• U.S.

National Affairs: An Urge to Run

2 minute read
TIME

An Urge to Run Just back from an 8:30 a.m. appointment with the President, Leonard Hall called his Republican National Committee staff together one day last week to read off an announcement: he had decided to resign as national committee chairman. “You’re a great crew!” Hall boomed. Called a female voice: “You’re a great boss!”

Hall is undoubtedly the best chairman the Republicans have had in a generation: shrewd and eupeptic, confident about his political knowledge. He planned the famous “Salute to Ike” dinners, bringing a fat $4,000,000 into the party’s 1956 war chest, then spent half that buying up expensive “prime time” on TV. He never swerved from his conviction that Ike would run again despite heart attack and ileitis operation, thus preventing a unity fracturing scramble for delegate votes. His candidate won by a landslide, but his party failed to capture Congress.

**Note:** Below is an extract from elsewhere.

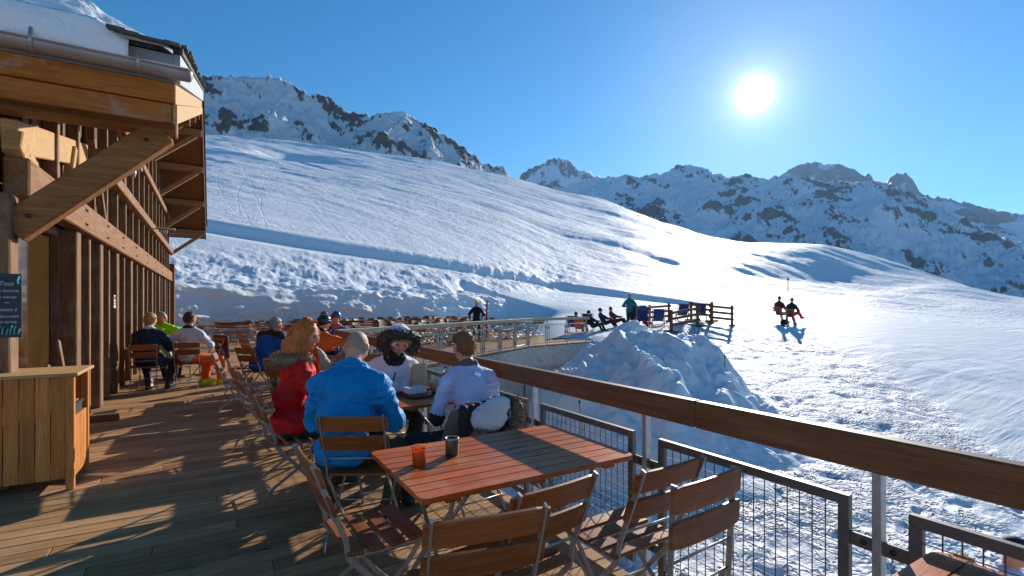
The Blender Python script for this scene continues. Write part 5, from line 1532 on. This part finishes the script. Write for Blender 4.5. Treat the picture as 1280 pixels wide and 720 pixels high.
# man in the white jersey with his coat over the chair back
CH = chair(1.68, 3.48, 8, 'chair by the railing with a coat hung over its backrest')
L = dict(mats={TOP: 'lilac_cloth', COLLAR: 'grey_cloth', SLEEVE: 'black_cloth', LEG: 'black_cloth', SHOE: 'boot_dark', SKIN: 'skin_red'}, puff=.018, sleeve=.82, lpuff=.016, wrinkle=.012, shoulder=.195)
t, fr = person('man with cropped ginger hair in a white jersey, back to the camera by the railing', (1.77, 3.48, 0), 6, L,
               dict(hip=.50, lean=8, hunch=16, head=(0, 8, 0), hands=((-.14, .34, .74), (.14, .36, .74)), elbow=((-.6, -.4, -1), (.6, -.4, -1)), feet=((-.45, .30, .08), (-.02, .40, .08)), knee=((-.5, .3, 1), (.1, .3, 1))), NV)
short_hair(fr, 'hair_ginger', .007, -.075, .008)
t = empty('draped_coat', (1.68, 3.48, 0), R(8))
sd = SDF()
sd.cone((-.24, -.31, .80), (.13, -.33, .86), .035, .04, 0)
for x in np.linspace(-.25, .12, 7): sd.cone((x, -.335, .84), (x - .02, -.36 - .02 * math.sin(x * 20), .50), .030, .036, 0)
for x in np.linspace(-.34, -.24, 4): sd.cone((x + .04, -.30, .80), (x - .12, -.20, .30), .03, .04, 3)
sd.cone((-.20, -.40, .52), (.10, -.41, .50), .04, .04, 0)
sd.ell((-.06, -.385, .76), (.15, .045, .10), 1); sd.ell((.02, -.375, .83), (.11, .05, .07), 1)
body = sdf_obj('coat', sd, .010, [M['black_cloth'], M['pale_cloth'], M['fur_tan'], M['grey_cloth']], t, .03, (), {0: (.012, 10.0), 1: (.012, 11.0), 3: (.012, 8.0)}, 2)
sd = SDF(); pts = [(-.20, -.42, .66), (-.10, -.435, .615), (0, -.44, .60), (.10, -.43, .62), (.17, -.40, .69), (.215, -.36, .78), (.235, -.33, .82)]
for a, b_ in zip(pts, pts[1:]): sd.cone(a, b_, .036, .036, 0)
fu = sdf_obj('fur_trim', sd, .011, [M['fur_tan']], body and t, .02, (), {0: (.012, 26.0)}, 0)
V_, N_ = obj_surface(fu); tufts('fur_hairs', V_, N_, 'fur_tan', fu, .04, 2000, .0022, 6)
tag(t, 'dark coat with pale hood lining and tan fur trim hung over a chair', 'coat')

# ------------------------------------------------------------------ tables further along the rail
table(1.30, 6.15, 0, 'bare table just behind the four diners, partly hidden by the woman in red')
table(1.25, 8.02, 0, 'table of the person in the beige jacket')
table(1.35, 9.95, 0, 'table of the skier in orange, near the corner of the railing')
for x, y, rz, lab in ((0.48, 6.1, -80, 'empty chair at the left end of the bare table behind the woman in red'), (1.0, 5.50, 4, 'empty chair on the near side of the bare table behind the four diners'),
                      (1.65, 6.85, 178, 'empty chair on the far side of the bare table'), (0.30, 8.3, -95, 'empty chair at the left end of the beige diner\'s table'),
                      (.40, 10.1, -88, 'empty chair at the left end of the orange skier\'s table'),
                      (1.9, 7.3, 5, 'empty chair by the railing at the beige diner\'s table')):
    chair(x, y, rz, lab)
V2 = .014
chair(.88, 7.20, -35, 'chair under the bent person in the beige jacket')
t, fr = person('person in a beige jacket bent low over the table behind the woman in red', (.90, 7.22, 0), -42, dict(mats={TOP: 'beige_cloth', COLLAR: 'maroon_cloth', LEG: 'navy_cloth'}, puff=.04, wrinkle=.012),
               dict(lean=30, hunch=22, head=(-20, 18, 0), hands=((-.1, .48, .8), (.15, .48, .8))), V2); cap_hat(fr, 'maroon_cloth')
chair(.66, 9.30, -52, 'chair under the grey haired man in the royal blue jacket')
t, fr = person('grey haired man in a royal blue jacket with dark shoulders, facing the railing', (.68, 9.30, 0), -52, dict(mats={TOP: 'royal_cloth', COLLAR: 'black_cloth', LEG: 'grey_cloth'}, puff=.045, wrinkle=.011),
               dict(lean=16, hunch=18, head=(-14, 14, 0), hands=((-.1, .42, .8), (.15, .42, .8))), V2); short_hair(fr, 'hair_grey', .011)
H, RH, s = hsdf(fr); sd = SDF(); n_, d2, Xs = fr['neck'], fr['d2'], fr['Xs']
sd.cone(n_ - d2 * .03 - Xs * .19, n_ - d2 * .03 + Xs * .19, .105, .105, 0)
sdf_obj('shoulder_yoke', sd, .014, [M['black_cloth']], t, .02, [((0, 0, -1), -(n_[2] - .06))], None, 2)
chair(1.44, 8.98, -45, 'chair under the skier in orange with the black helmet')
t, fr = person('skier in an orange jacket and black helmet reaching across the table', (1.46, 9.0, 0), -50, dict(mats={TOP: 'orange_cloth', COLLAR: 'black_cloth', LEG: 'black_cloth'}, puff=.035, wrinkle=.011, boot=.02),
               dict(lean=14, hunch=14, head=(-10, 14, 0), hands=((-.05, .50, .80), (.30, .50, .80)), elbow=((-.8, -.2, -.3), (.9, -.2, .2))), V2); helmet(fr, 'helmet_black')
t, fr = person('skier in a blue jacket and blue helmet facing the camera at the railing corner', (2.28, 11.15, 0), 160, dict(mats={TOP: 'royal_cloth', COLLAR: 'orange_cloth', LEG: 'black_cloth'}, puff=.035, boot=.02),
               dict(lean=6, hunch=8, head=(0, 6, 0), hands=((-.12, .3, .85), (.12, .22, .98))), V2); helmet(fr, 'helmet_blue')
chair(2.26, 11.22, 160, 'chair under the skier in the blue helmet')
t, fr = person('brown haired person in a black jacket with orange collar between two helmeted skiers', (2.16, 11.95, 0), 175, dict(mats={TOP: 'black_cloth', COLLAR: 'orange_cloth', LEG: 'black_cloth'}, puff=.035),
               dict(lean=4, hunch=6, head=(0, 4, 0)), V2); short_hair(fr, 'hair_brown', .011)
chair(2.16, 12.0, 175, 'chair under the brown haired person in black')

# ------------------------------------------------------------------ the group by the wall
table(-0.83, 12.05, 0, 'table beside the chalet wall shared by the group in ski clothes')
chair(-1.08, 11.02, 4, 'chair nearest the wall, under the person in the navy jacket')
t, fr = person('blond person in a navy jacket, back to the camera, beside the wall', (-1.03, 11.08, 0), -12, dict(mats={TOP: 'navy_cloth', COLLAR: 'pale_cloth', LEG: 'navy_cloth', SHOE: 'boot_dark'}, puff=.04, boot=.02),
               dict(lean=5, hunch=10, head=(-25, 6, 0), hands=((-.1, .42, .8), (.16, .42, .8)), feet=((-.05, .25, .08), (.25, .30, .08))), V2); short_hair(fr, 'hair_blond', .011, -.08, .018)
chair(-0.42, 11.25, -4, 'chair under the man in the white jacket and orange trousers')
t, fr = person('man in a white jacket and orange ski trousers leaning back on his chair', (-0.40, 11.30, 0), -22, dict(mats={TOP: 'pale_cloth', COLLAR: 'navy_cloth', LEG: 'orange_cloth', SHOE: 'boot_lime', HAND: 'skin'}, puff=.035, lpuff=.035, boot=.03),
               dict(lean=-4, hunch=8, head=(-30, 0, 0), hands=((-.36, .02, .60), (.18, .30, .78)), elbow=((-.9, -.6, .2), (.8, -.4, -.5)), feet=((.16, .26, .08), (.46, .30, .08)), knee=((.3, .3, 1), (.6, .3, 1)), footdir=((.5, .6, 0), (.8, .5, 0))), V2); short_hair(fr, 'hair_brown', .011, -.075, .016)
chair(-1.02, 12.98, 205, 'chair on the far side of the wall table under the man in green')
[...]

Len Hall is bowing out of his job because he wants to run against Democrat Averell Harriman for governor of New York in 1958, and well knows that a party chairman, no matter how talented, is considered something of a political hack when it comes to a campaign for high office. Therefore, when Hall gets back from a month or more of sunning and fishing at Fort Lauderdale, Fla., he is expected to move into a high-level Washington job, where he can not only put his talents to work for the Administration that he helped reelect, but prove that he is worth electing himself.